Now given that I wouldn't ever have to threaten to kick a player out, all I have to do is say no, and there will be relief on every players face when I do - which I will next and every time pvp raises it's ugly head, but what I really want to ask is how can I say no, without saying no. What tips and tricks do you have so that when tension arises in the party, they are guided away from the situation to a player friendly resolution without having to break that 4th wall, and without blaming my players because they are lovely and respectful and will eagerly avoid pvp with minimal prompting - it is entirely my fault, my insistence that they distance themselves from the character and play the role with detachment. How do I fix it?

Alexis Smolensk said...

You're right, William. A harsh NO is not the best, particularly if things haven't become especially confrontational.
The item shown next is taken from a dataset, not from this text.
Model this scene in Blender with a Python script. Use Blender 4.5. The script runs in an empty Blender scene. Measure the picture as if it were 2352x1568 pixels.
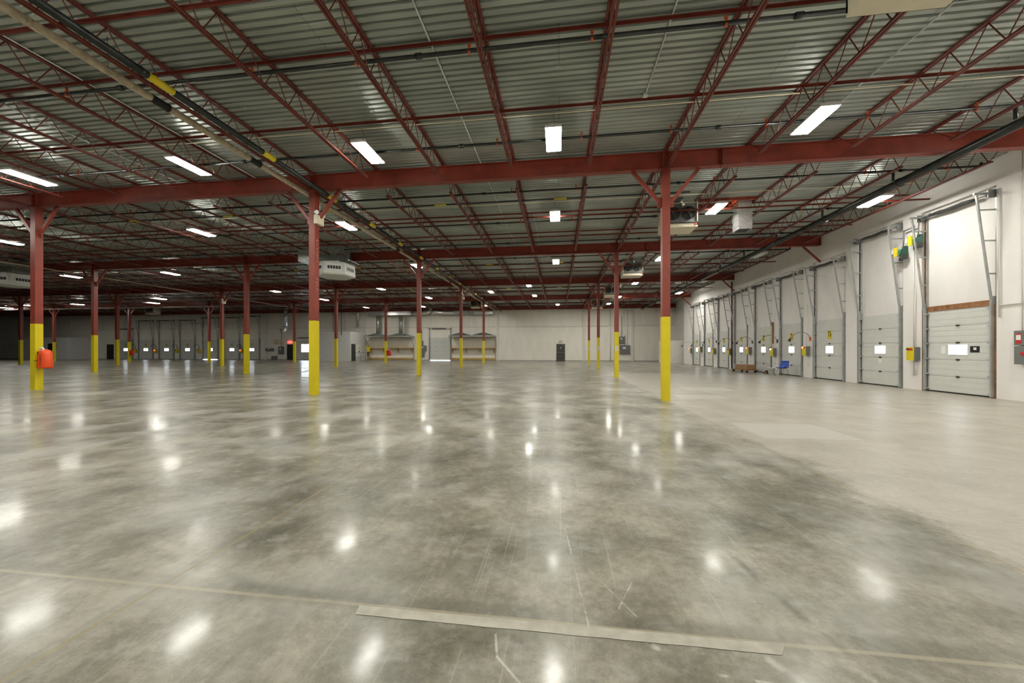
import bpy, math, random
from mathutils import Vector, Matrix
random.seed(7)
S = bpy.context.scene
COL = S.collection

# ------------------------------------------------------------------ camera, world, exposure
TH = 0.1281                                   # the camera is turned this far left of the building's long axis
cam = bpy.data.cameras.new('camera'); cam_o = bpy.data.objects.new('camera', cam); COL.objects.link(cam_o)
cam.sensor_width = 36.0; cam.lens = 838.0 / 2352.0 * 36.0; cam.shift_y = 18.7 / 2352.0
cam.clip_start = 0.05; cam.clip_end = 400
cam_o.location = (0, 0, 1.45); cam_o.rotation_euler = (math.pi / 2, 0, TH)
S.camera = cam_o
W = bpy.data.worlds.new('world'); S.world = W; W.use_nodes = True
W.node_tree.nodes['Background'].inputs[0].default_value = (0.6, 0.7, 0.85, 1)
W.node_tree.nodes['Background'].inputs[1].default_value = 0.05
vs = S.view_settings
vs.view_transform = 'Standard'; vs.look = 'None'; vs.gamma = 1.0; vs.use_curve_mapping = False
vs.exposure = 0.42
S.display_settings.display_device = 'sRGB'
S.cycles.max_bounces = 5; S.cycles.diffuse_bounces = 4; S.cycles.glossy_bounces = 2
S.cycles.use_adaptive_sampling = True; S.cycles.adaptive_threshold = 0.05; S.cycles.use_light_tree = False
S.cycles.transmission_bounces = 2; S.cycles.sample_clamp_indirect = 6.0; S.cycles.caustics_reflective = False
LAMP = 90.0                                   # radiance of the tubes
DAY = 7.0                                     # daylight behind the small door windows

# ------------------------------------------------------------------ materials
def new_mat(name):
    m = bpy.data.materials.new(name); m.use_nodes = True
    nt = m.node_tree
    return m, nt, nt.nodes['Principled BSDF']
def setin(b, k, v):
    if k in b.inputs: b.inputs[k].default_value = v
def lin(r, g, b):
    f = lambda c: (c / 255 / 12.92) if c / 255 <= 0.04045 else ((c / 255 + 0.055) / 1.055) ** 2.4
    return (f(r), f(g), f(b))
def paint(name, col, rough=0.5, metal=0.0, var=0.12, scale=3.0, bump=0.0, bscale=40.0, spec=0.5):
    m, nt, b = new_mat(name); N = nt.nodes; L = nt.links
    tc = N.new('ShaderNodeTexCoord'); n = N.new('ShaderNodeTexNoise')
    n.inputs['Scale'].default_value = scale; n.inputs['Detail'].default_value = 2
    L.new(tc.outputs['Object'], n.inputs['Vector'])
    r = N.new('ShaderNodeValToRGB'); e = r.color_ramp.elements
    e[0].position = 0.3; e[1].position = 0.7
    e[0].color = tuple(c * (1 - var) for c in col) + (1,)
    e[1].color = tuple(min(1, c * (1 + var)) for c in col) + (1,)
    L.new(n.outputs['Fac'], r.inputs['Fac']); L.new(r.outputs['Color'], b.inputs['Base Color'])
    setin(b, 'Roughness', rough); setin(b, 'Metallic', metal); setin(b, 'Specular IOR Level', spec)
    if bump:
        n2 = N.new('ShaderNodeTexNoise'); n2.inputs['Scale'].default_value = bscale; n2.inputs['Detail'].default_value = 3
        bp = N.new('ShaderNodeBump'); bp.inputs['Strength'].default_value = bump; bp.inputs['Distance'].default_value = 0.02
        L.new(tc.outputs['Object'], n2.inputs['Vector']); L.new(n2.outputs['Fac'], bp.inputs['Height'])
        L.new(bp.outputs['Normal'], b.inputs['Normal'])
    return m
def glow(name, col, strength):
    m, nt, b = new_mat(name)
    setin(b, 'Base Color', (0.8, 0.8, 0.8, 1)); setin(b, 'Emission Color', tuple(col) + (1,)); setin(b, 'Emission Strength', strength)
    return m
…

It isn't what you say or how loud you say it, it is how your face looks when you say quietly, "That's enough."

Remember - and this I said in my book How to Run - you can't force the players to change. You can only change yourself. When you make it clear that you're not interested, the players will lose interest as well.
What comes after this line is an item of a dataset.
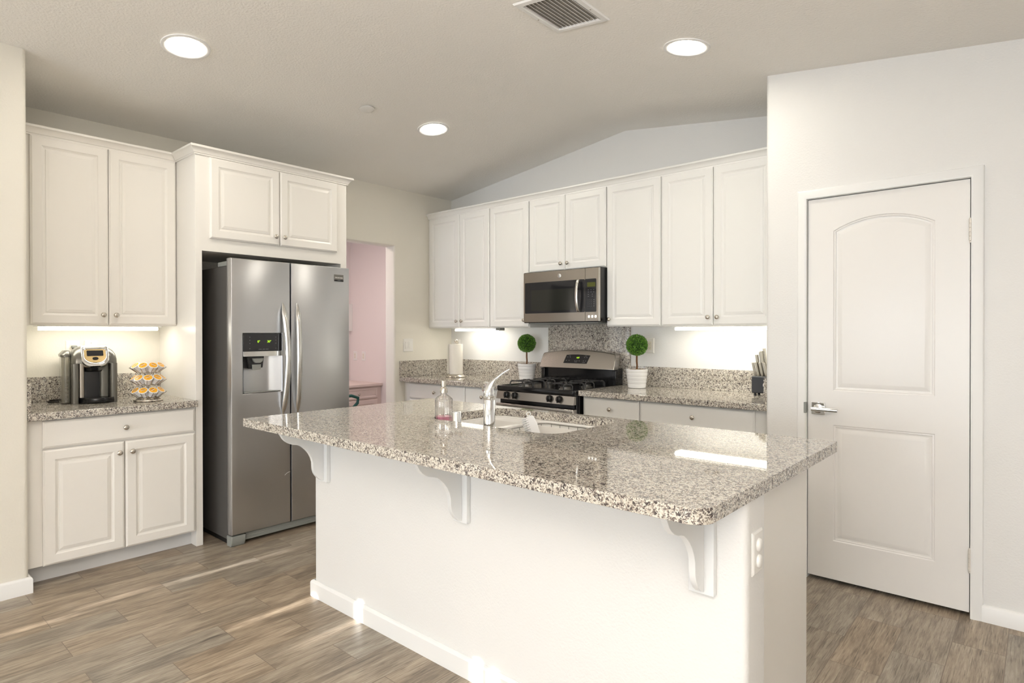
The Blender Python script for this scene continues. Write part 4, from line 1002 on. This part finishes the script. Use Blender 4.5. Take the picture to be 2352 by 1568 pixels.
# black brewing bay
mb = MB(); mb.rings([loopz(rrect(.04, .062, -.061, .092, .008, 3), z) for z in (.03, .2355)]); mb.build('bay_back', 'black', t)
mb = MB(); mb.rings([loopz(rrect(.045, .080, .044, .0915, .01, 3), z) for z in (.034, .2355)]); mb.build('bay_side', 'keurig_grey', t, ang=50)
mb = MB(); mb.rings([loopz(rrect(.045, .098, -.0615, -.034, .008, 3), z) for z in (.034, .2355)]); mb.build('bay_side', 'slate', t, ang=50)
def halfe(fr_, s0, s1, back):
    c_ = (s0 + s1) / 2; h_ = (s1 - s0) / 2
    return [(back, s0)] + [(back + .03 + (fr_ - back - .03) * math.sin(math.pi * k / 16), c_ - h_ * math.cos(math.pi * k / 16)) for k in range(17)] + [(back, s1)]
mb = MB(); rs = []
for z, fr_ in ((0.002, .150), (.008, .156), (.026, .156), (.032, .152)): rs.append(loopz(halfe(fr_, -.0615, .1265, .04), z))
mb.rings(rs); mb.build('drip_tray', 'black', t, ang=50)
mb = MB(); mb.rings([loopz(halfe(fr_, -.040, .072, -.02), z) for z, fr_ in ((.185, .10), (.205, .122), (.2355, .128))]); mb.build('pod_holder', 'black', t, ang=50)
# tilted head: chrome ring around a bronze control face
P0, P1 = Vector((.060, 0, .340)), Vector((.152, 0, .222)); e1 = (P1 - P0).normalized(); nn = Vector((-e1.z, 0, e1.x))
if nn.z < 0: nn = -nn
HL = (P1 - P0).length
def face(u, v, d):                                    # u sideways, v down the slope
    p = P0 + e1 * v + nn * d; return K(p.x, .018 + u, p.z)
def ushape(hw, v0, v1, r0, r1, n=8):                  # small radii above, large below
    out = []
    for cu, cv, a0_, r_ in ((hw - r0, v0 + r0, -90, r0), (hw - r1, v1 - r1, 0, r1), (-hw + r1, v1 - r1, 90, r1), (-hw + r0, v0 + r0, 180, r0)):
        for k in range(n + 1): tt = R(a0_ + 90 * k / n); out.append((cu + r_ * math.cos(tt), cv + r_ * math.sin(tt)))
    return out
mb = MB(); rs = []
for hw, v0, v1, d in ((.058, .004, HL - .006, -.060), (.066, .0, HL, -.020), (.069, -.002, HL + .002, -.006), (.068, .0, HL, .004), (.063, .006, HL - .008, .008), (.056, .030, HL - .018, .006), (.054, .032, HL - .022, .002)):
    rs.append([face(u, v, d) for u, v in ushape(hw, v0, v1, .014, .052)])
mb.rings(rs); hd2 = mb.build('brew_head', 'chrome', t, ang=50)
mb = MB(); mb.prism(ushape(.053, .033, HL - .023, .010, .042), lambda p, q, d: face(p, q, d), .0025, .0062); mb.build('control_face', 'keurig_face', hd2, bevel=.001)
mb = MB(); mb.prism(rrect(-.041, .041, .040, .080, .004, 4), lambda p, q, d: face(p, q, d), .0063, .0075); mb.build('touch_screen', 'black_glass', hd2)
mb = MB(); mb.prism([(.015 * math.cos(2 * math.pi * k / 20), .100 + .011 * math.sin(2 * math.pi * k / 20)) for k in range(20)], lambda p, q, d: face(p, q, d), .0063, .0085); mb.build('brew_button', 'black', hd2)
# water tank on the left
mb = MB(); mb.rings([loopz(rrect(-.14, .07, -.142, -.099, .020, 5), z) for z in (.005, .02, .255, .275)] + [loopz(rrect(-.12, .04, -.136, -.104, .015, 5), .290)]); wt = mb.build('water_tank', 'tank', t, ang=50)
mb = MB(); mb.rings([loopz(rrect(-.143, .073, -.146, -.0985, .022, 5), .2755), loopz(rrect(-.143, .073, -.148, -.0985, .022, 5), .288), loopz(rrect(-.115, .045, -.128, -.1, .013, 5), .312)]); mb.build('tank_lid', 'keurig_grey', t, ang=50)
mb = MB(); mb.tube([K(-.13, -.02, .010), K(-.17, -.12, .006), K(-.15, -.19, .006), K(-.06, -.20, .006), K(-.03, -.15, .006)], .0045, 8)
mb.build('power_cord', 'black', t)

# ------------------------------------------------------------------ pod carousel and its pods
ccx, ccy = -4.145, 1.318; zc = ZC + .001
t = thing('pod_carousel', 'three-tier round wire carousel holding orange-lidded coffee pods', 'pod carousel', (ccx, ccy, zc))
MB().lathe([(.078, 0), (.081, .004), (.079, .010), (.060, .018), (.03, .021), (.0, .022)], (ccx, ccy, zc), 40, cap1=False).build('base', 'nickel', t)
mb = MB()
for dx, dy in ((.009, 0), (-.009, 0), (0, .009), (0, -.009)): mb.tube([(ccx + dx, ccy + dy, zc + .02), (ccx + dx, ccy + dy, zc + .215)], .0022, 8)
mb.build('post', 'wire', t)
TIER = [(.070, 0), (.147, 20), (.222, 0)]            # lid height, angular offset
LIDR, EL = .078, R(50)
for q, (lz, offa) in enumerate(TIER):
    mb = MB()
    mb.tube([(ccx + .040 * math.cos(2 * math.pi * k / 30), ccy + .040 * math.sin(2 * math.pi * k / 30), zc + lz - .048) for k in range(30)], .0019, 6, True)
    for k in range(9):
        a = R(-14 + 20 + offa + 40 * k)
        for s_ in (-1, 1):
            aa = a + s_ * .30
            mb.tube([(ccx + .040 * math.cos(aa), ccy + .040 * math.sin(aa), zc + lz - .048), (ccx + .060 * math.cos(a + s_ * .17), ccy + .060 * math.sin(a + s_ * .17), zc + lz - .0475),
                     (ccx + .100 * math.cos(a + s_ * .13), ccy + .100 * math.sin(a + s_ * .13), zc + lz - .017)], .0015, 6)
    mb.build('tier_wires', 'wire', t)
def pod(a, lz, label, vis=True):
    ca = Vector((math.cos(a), math.sin(a), 0)); ax2 = (ca * math.cos(EL) + Vector((0, 0, 1)) * math.sin(EL)).normalized()
    c_ = Vector((ccx, ccy, zc + lz)) + ca * LIDR
    o = thing('coffee_pod', label, 'coffee pod', tuple(c_ - ax2 * .042), 'coffee pods in the carousel')
    return o, c_, ax2
tiername = ['bottom', 'middle', 'top']
pos = {0: 'facing out just left of centre', 1: 'facing out just right of centre'}
def make_pod(a, q, label):
    lz = TIER[q][0]
    ca = Vector((math.cos(a), math.sin(a), 0)); ax2 = (ca * math.cos(EL) + Vector((0, 0, 1)) * math.sin(EL)).normalized()
    c_ = Vector((ccx, ccy, zc + lz)) + ca * LIDR; quat = Vector((0, 0, 1)).rotation_difference(ax2)
    o = thing('coffee_pod', label, 'coffee pod', tuple(c_), 'coffee pods in the carousel', tuple(quat.to_euler()))
    W = WM[o.name]
    mb = MB(); mb.rings([[W @ Vector((r_ * math.cos(2 * math.pi * k / 24), r_ * math.sin(2 * math.pi * k / 24), z)) for k in range(24)] for r_, z in ((.0165, -.046), (.018, -.045), (.0235, -.004), (.0275, -.003), (.0275, -.0005), (.0255, 0))]); mb.build('pod_cup', 'pod', o, ang=40)
    mb = MB(); mb.rings([[W @ Vector((r_ * math.cos(2 * math.pi * k / 24), r_ * math.sin(2 * math.pi * k / 24), z)) for k in range(24)] for r_, z in ((.0220, .0001), (.0218, .0008))]); ld = mb.build('pod_lid', 'pod_lid', o)
    b2 = random.uniform(-.6, .6) ; rot = Matrix.Rotation(b2, 4, 'Z')
    mb = MB()
    for u0, u1, v0, v1 in ((-.011, .011, -.010, -.0065), (-.006, -.002, .004, .008), (.001, .008, .004, .006)):
        mb.add([W @ rot @ Vector(p) for p in ((v0, u0, .0010), (v0, u1, .0010), (v1, u1, .0010), (v1, u0, .0010))], [(0, 1, 2, 3)])
    mb.build('lid_print', 'pod_print', ld, sm=False)
    mb = MB(); mb.add([W @ rot @ Vector(p) for p in ((-.004, -.013, .0010), (-.004, .013, .0010), (-.001, .013, .0010), (-.001, -.013, .0010))], [(0, 1, 2, 3)]); mb.build('lid_band', 'pod', ld, sm=False)
CA = math.atan2(-ccy, -ccx)                          # direction towards the camera
for q in (0, 2):
    for d, nm in ((-60, 'far left'), (-20, 'front left'), (20, 'front right'), (60, 'far right'), (-100, None), (100, None)):
        lab = f'orange-lidded coffee pod on the {tiername[q]} tier of the carousel, {nm}' if nm else f'coffee pod on the far side of the carousel, {tiername[q]} tier'
        make_pod(CA + R(d), q, lab)
for d, nm in ((-40, 'front left'), (0, 'front centre'), (40, 'front right'), (-80, None), (80, None)):
    lab = f'orange-lidded coffee pod on the middle tier of the carousel, {nm}' if nm else f'coffee pod at the {"left" if d < 0 else "right"} edge of the carousel, middle tier'
    make_pod(CA + R(d), 1, lab)

# ------------------------------------------------------------------ knife block
kx, ky = -1.345, 4.10
t = thing('knife_block', 'black knife block beside the pantry wall', 'knife block', (kx, ky, ZC + .001))
MB().box(kx - .105, kx + .10, ky - .05, ky + .05, .932, 1.043).build('block', 'block', t, bevel=.008)
for a in (-.085, .08):
    for b_ in (-.035, .035): MB().lathe([(.009, ZC + .001), (.009, .932)], (kx + a, ky + b_, 0), 12).build('foot', 'black', t)
mb = MB(); mb.lathe([(.0, -.0015), (.018, -.001), (.018, 0)][::-1], (kx - .012, ky - .0505, .987), 24, Matrix.Rotation(R(90), 3, 'X').to_quaternion()); mb.build('round_emblem', 'white_plastic', t)
def knife(x, y, h, lean, label, w=.008):
    t = thing('kitchen_knife', label, 'knife', (x, y, 1.0435), 'knives in the block')
    p0 = Vector((x, y, 1.0438)); p1 = Vector((x - lean * .3, y, 1.0435 + h * .25)); p2 = Vector((x - lean, y, 1.0435 + h))
    mb = MB(); rs = []
    for k in range(9):
        s_ = k / 8; p = p0.lerp(p1, min(1, s_ * 4)) if s_ < .25 else p1.lerp(p2, (s_ - .25) / .75)
        hw = w * (.55 if k == 0 else .7 + .35 * s_); rs.append([p + Vector((a * .0072, b_ * hw, 0)) for a, b_ in ((-1, -1), (1, -1), (1, 1), (-1, 1))])
    mb.rings(rs); mb.build('handle', 'knife', t, bevel=.0015)
    MB().box(x - .004, x + .004, y - .007, y + .007, 1.0432, 1.0437).build('bolster', 'steel_light', t)
for k, (x, h) in enumerate(((-1.437, .088), (-1.418, .090), (-1.394, .088), (-1.368, .090), (-1.342, .088))):
    knife(x + .008, ky - .028, h, .018, ['steak knife at the left end of the front row in the block', 'second steak knife from the left in the front row of the block', 'third steak knife from the left in the front row of the block', 'fourth steak knife from the left in the front row of the block', 'steak knife nearest the pantry wall in the front row'][k], .006)
for k, (x, y, h) in enumerate(((-1.412, .0, .140), (-1.396, .022, .158), (-1.372, .024, .183), (-1.382, -.004, .165))):
    knife(x, ky + y, h, .020, ['shortest of the tall steel knives, left side of the block', 'second tall steel knife behind the left one in the block', 'tallest steel knife handle in the block', 'tall steel knife in front of the tallest one'][k], .013)
t = thing('kitchen_scissors', 'scissors with dark loop handle at the right of the knife block', 'scissors', (-1.335, ky, 1.0435))
MB().box(-1.343, -1.327, ky - .006, ky + .006, 1.0437, 1.175).build('shank', 'knife', t, bevel=.002)
mb = MB(); mb.tube([(-1.338 + .016 * math.cos(a), ky, 1.190 + .018 * math.sin(a)) for a in [2 * math.pi * k / 20 for k in range(20)]], .0035, 8, True); mb.build('loop_handle', 'black', t)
"Well, I'm not going to be part of this," would be the strongest words I would recommend. Get up, ask if anyone wants to go to the store, then put your boots on and go on a snack-run. Everyone else who doesn't care will probably joyfully go with you, and you will find yourself listening to THEM complain when you leave behind the participants. You've all been friends for 20 years, so I take it you can trust your house with them.

If they come too, then they'll be guilty. As you walk, getting a breath of fresh air, getting away from the dice and the characters and the GAME, it will be easier to send your message across - and I stress that it should be your message and not mine or anyone else's. Tell them what you feel, what you hope your world can be, where you feel the players are wasting time and so on. Be direct. You're all a lot older than you were when you began playing so you'll probably find people are looking for some ground rules.

Look, for example, what happened when I went ballistic on the internet last week, ranting about Rule #4 and saying fuck you to trolls. The immediate response was people feeling SAFE enough to tell their real stories, knowing I wasn't going to let anyone step into the space and mock them. Sometimes, it takes a harsh word or two to encourage people to believe that the rules are there to PROTECT them, not hurt them.

Get out and walk, stretch, talk about it and set some boundaries. When you sit down again, you'll find the players will come around to the game rather than their discord, without anyone needing to shout at anyone.